Desde lejos

Europa

Siempre me ha gustado la idea de Europa. Amo muchas cosas de este continente heredero del sentido de la belleza de los griegos, de la inteligencia práctica de los romanos y de la energía de los "bárbaros". Venero la pintura paleolítica, el Quattrocento y las vanguardias, la música de Bach y el pensamiento de Descartes, la poesía medieval y la calmada literatura de Proust. Y esa magnífica y convulsa lucha a favor de la libertad, los derechos humanos y la democracia.
Detesto por supuesto todo lo que ha ido en contra de la búsqueda de la armonía: el control religioso sobre cuerpos y almas, el cinismo de las clases poderosas, la soberbia de la expansión colonial, el infierno de los totalitarismos... Creí hace tiempo que la idea de una Europa unida significaba el triunfo de la razón y la paz, el fin de las viejas guerras de religión y de las luchas atroces por el territorio, y la entronización del humanismo, del diálogo profundo y del respeto a los otros.

Veo con estupor que en lo que se está convirtiendo ese proyecto
es en un mundo de pijos.
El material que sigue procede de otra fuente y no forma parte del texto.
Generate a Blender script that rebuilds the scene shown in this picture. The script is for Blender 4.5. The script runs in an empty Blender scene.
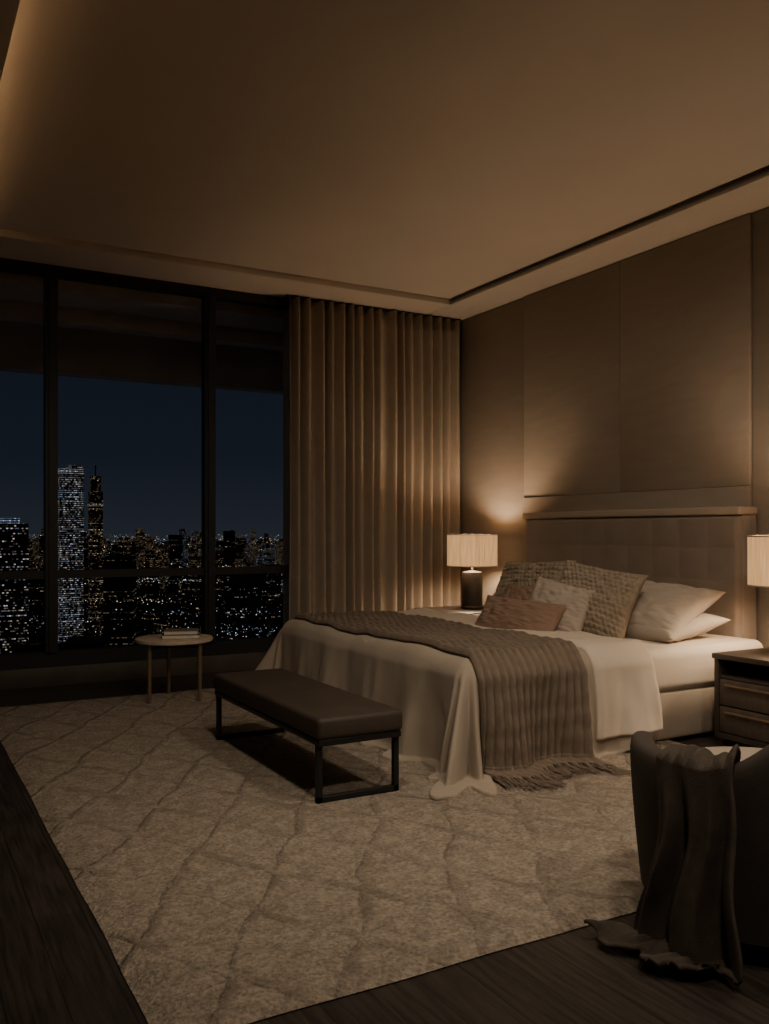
import bpy, math, random
from mathutils import Vector, Matrix, noise
random.seed(7)
S = bpy.context.scene
COL = S.collection

# ---------------------------------------------------------------- materials
def new_mat(name):
    m = bpy.data.materials.new(name); m.use_nodes = True
    nt = m.node_tree
    return m, nt, nt.nodes['Principled BSDF']

def N(nt, t, **kw):
    n = nt.nodes.new(t)
    for k, v in kw.items(): setattr(n, k, v)
    return n

def mat(name, col, rough=0.8, var=0.12, vscale=6.0, bump=0.0, bscale=200.0, metal=0.0, coord='Object', sheen=0.0, stretch=(1,1,1), bdist=0.01):
    m, nt, b = new_mat(name)
    tc = N(nt, 'ShaderNodeTexCoord')
    mp = N(nt, 'ShaderNodeMapping'); mp.inputs['Scale'].default_value = stretch
    nt.links.new(tc.outputs[coord], mp.inputs['Vector'])
    no = N(nt, 'ShaderNodeTexNoise'); no.inputs['Scale'].default_value = vscale; no.inputs['Detail'].default_value = 6
    nt.links.new(mp.outputs[0], no.inputs['Vector'])
    cr = N(nt, 'ShaderNodeValToRGB')
    cr.color_ramp.elements[0].position = .3; cr.color_ramp.elements[1].position = .7
    cr.color_ramp.elements[0].color = [c*(1-var) for c in col] + [1]
    cr.color_ramp.elements[1].color = [min(1, c*(1+var)) for c in col] + [1]
    nt.links.new(no.outputs['Fac'], cr.inputs[0])
    nt.links.new(cr.outputs[0], b.inputs['Base Color'])
    b.inputs['Roughness'].default_value = rough
    b.inputs['Metallic'].default_value = metal
    if sheen: b.inputs['Sheen Weight'].default_value = sheen
    if bump:
        n2 = N(nt, 'ShaderNodeTexNoise'); n2.inputs['Scale'].default_value = bscale; n2.inputs['Detail'].default_value = 3
        nt.links.new(mp.outputs[0], n2.inputs['Vector'])
        bp = N(nt, 'ShaderNodeBump'); bp.inputs['Strength'].default_value = bump; bp.inputs['Distance'].default_value = bdist
        nt.links.new(n2.outputs['Fac'], bp.inputs['Height'])
        nt.links.new(bp.outputs[0], b.inputs['Normal'])
    return m

M = {}
M['wall'] = mat('wall_fabric', (.29,.245,.20), .9, .06, 3, .25, 90, stretch=(1,1,6))
M['wall_plain'] = mat('wall_plaster', (.30,.26,.21), .9, .05, 2, .1, 60)
M['ceil'] = mat('ceiling_paint', (.55,.48,.40), .9, .03, 1.5)
M['black'] = mat('black_frame_metal', (.010,.010,.011), .45, .1, 5)
M['darkwood'] = mat('dark_wood', (.045,.034,.027), .45, .3, 8, .1, 40, stretch=(1,1,8))
M['drawer'] = mat('drawer_veneer', (.085,.067,.053), .5, .2, 6, .1, 40, stretch=(1,6,1))
M['curb'] = mat('sill_wood', (.05,.04,.033), .6, .2, 5)
M['curtain'] = mat('curtain_linen', (.35,.29,.225), 1.0, .06, 8, .3, 350)
M['duvet'] = mat('duvet_linen', (.38,.32,.255), .9, .05, 5, .25, 300, sheen=.1)
M['sheet'] = mat('sheet_cotton', (.64,.56,.47), .85, .04, 5, .15, 350)
M['bedbase'] = mat('bed_base_fabric', (.42,.35,.28), .9, .06, 8, .3, 300)
M['head'] = mat('headboard_velvet', (.24,.19,.15), .85, .08, 6, .2, 300, sheen=.2)
M['headcap'] = mat('headboard_trim', (.36,.30,.24), .7, .05, 6)
M['throw'] = mat('throw_knit', (.23,.18,.137), .95, .15, 20, .6, 500)
M['knit'] = mat('cushion_knit', (.31,.255,.19), .95, .15, 25, .5, 500)
M['brown'] = mat('cushion_brown', (.25,.165,.12), .9, .08, 8, .3, 400)
M['taupe'] = mat('cushion_taupe', (.38,.325,.27), .9, .06, 8, .3, 400)
M['pillow'] = mat('pillow_cotton', (.40,.345,.29), .85, .04, 6, .15, 300)
M['leather'] = mat('bench_leather', (.048,.035,.026), .65, .15, 6, .2, 120)
M['chair'] = mat('chair_fabric', (.060,.048,.040), .9, .1, 10, .3, 300)
M['chairseat'] = mat('chair_seat_fabric', (.40,.34,.27), .9, .06, 10, .3, 300)
M['cthrow'] = mat('chair_throw_wool', (.080,.062,.049), .95, .2, 20, .6, 350)
M['tabletop'] = mat('side_table_top', (.50,.41,.31), .5, .12, 10, .05, 40, stretch=(1,6,1))
M['brass'] = mat('aged_brass', (.30,.22,.15), .4, .1, 10, metal=.7)
M['lampbase'] = mat('lamp_base_ceramic', (.010,.009,.009), .65, .2, 12)
M['book'] = mat('book_cover', (.16,.14,.12), .6, .2, 12)
M['paper'] = mat('book_pages', (.62,.56,.48), .9, .05, 30)
M['concrete'] = mat('overhang_concrete', (.42,.33,.26), .9, .15, 3)

# wood floor
def floor_mat():
    m, nt, b = new_mat('floor_wood_planks')
    tc = N(nt,'ShaderNodeTexCoord'); mp = N(nt,'ShaderNodeMapping')
    mp.inputs['Rotation'].default_value = (0,0,math.pi/2)
    nt.links.new(tc.outputs['Object'], mp.inputs[0])
    br = N(nt,'ShaderNodeTexBrick')
    br.inputs['Scale'].default_value = 1; br.inputs['Brick Width'].default_value = 1.6; br.inputs['Row Height'].default_value = .14
    br.inputs['Mortar Size'].default_value = .002
    br.inputs['Color1'].default_value = (.040,.030,.024,1); br.inputs['Color2'].default_value = (.029,.0225,.018,1)
    br.inputs['Mortar'].default_value = (.01,.008,.006,1)
    nt.links.new(mp.outputs[0], br.inputs[0])
    m2 = N(nt,'ShaderNodeMapping'); m2.inputs['Scale'].default_value = (30,2,1)
    nt.links.new(tc.outputs['Object'], m2.inputs[0])
    no = N(nt,'ShaderNodeTexNoise'); no.inputs['Scale'].default_value = 2; no.inputs['Detail'].default_value = 8
    nt.links.new(m2.outputs[0], no.inputs[0])
    mx = N(nt,'ShaderNodeMix', data_type='RGBA', blend_type='MULTIPLY'); mx.inputs[0].default_value = .75
    cr = N(nt,'ShaderNodeValToRGB'); cr.color_ramp.elements[0].position=.35; cr.color_ramp.elements[0].color=(.4,.4,.4,1)
    cr.color_ramp.elements[1].position=.62; cr.color_ramp.elements[1].color=(1.3,1.3,1.3,1)
    nt.links.new(no.outputs['Fac'], cr.inputs[0])
    nt.links.new(br.outputs['Color'], mx.inputs[6]); nt.links.new(cr.outputs[0], mx.inputs[7])
    nt.links.new(mx.outputs[2], b.inputs['Base Color'])
    b.inputs['Roughness'].default_value = .5
    bp = N(nt,'ShaderNodeBump'); bp.inputs['Strength'].default_value=.3; bp.inputs['Distance'].default_value=.003
    nt.links.new(cr.outputs[0], bp.inputs['Height']); nt.links.new(bp.outputs[0], b.inputs['Normal'])
    return m
M['floor'] = floor_mat()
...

Cada vez más feo. Más interesado sólo en la riqueza y la posesión. Dinero, mercados. Cada vez más cerca –en un salto atrás– del mundo de los Grandes-Señores-Dueños-del-Universo frente a la multitud desprotegida. Los parados, los pobres, los emigrantes. Los otros que están a punto de volver a convertirse en pedazos-de-carne-a-los-que-se-puede-patear-sin-remordimiento. El hecho de que hace dos días el Parlamento europeo rechazara la tremenda directiva de permiso único para los trabajadores venidos de fuera supone en todo esto un cierto respiro. Pero ¿hasta cuándo?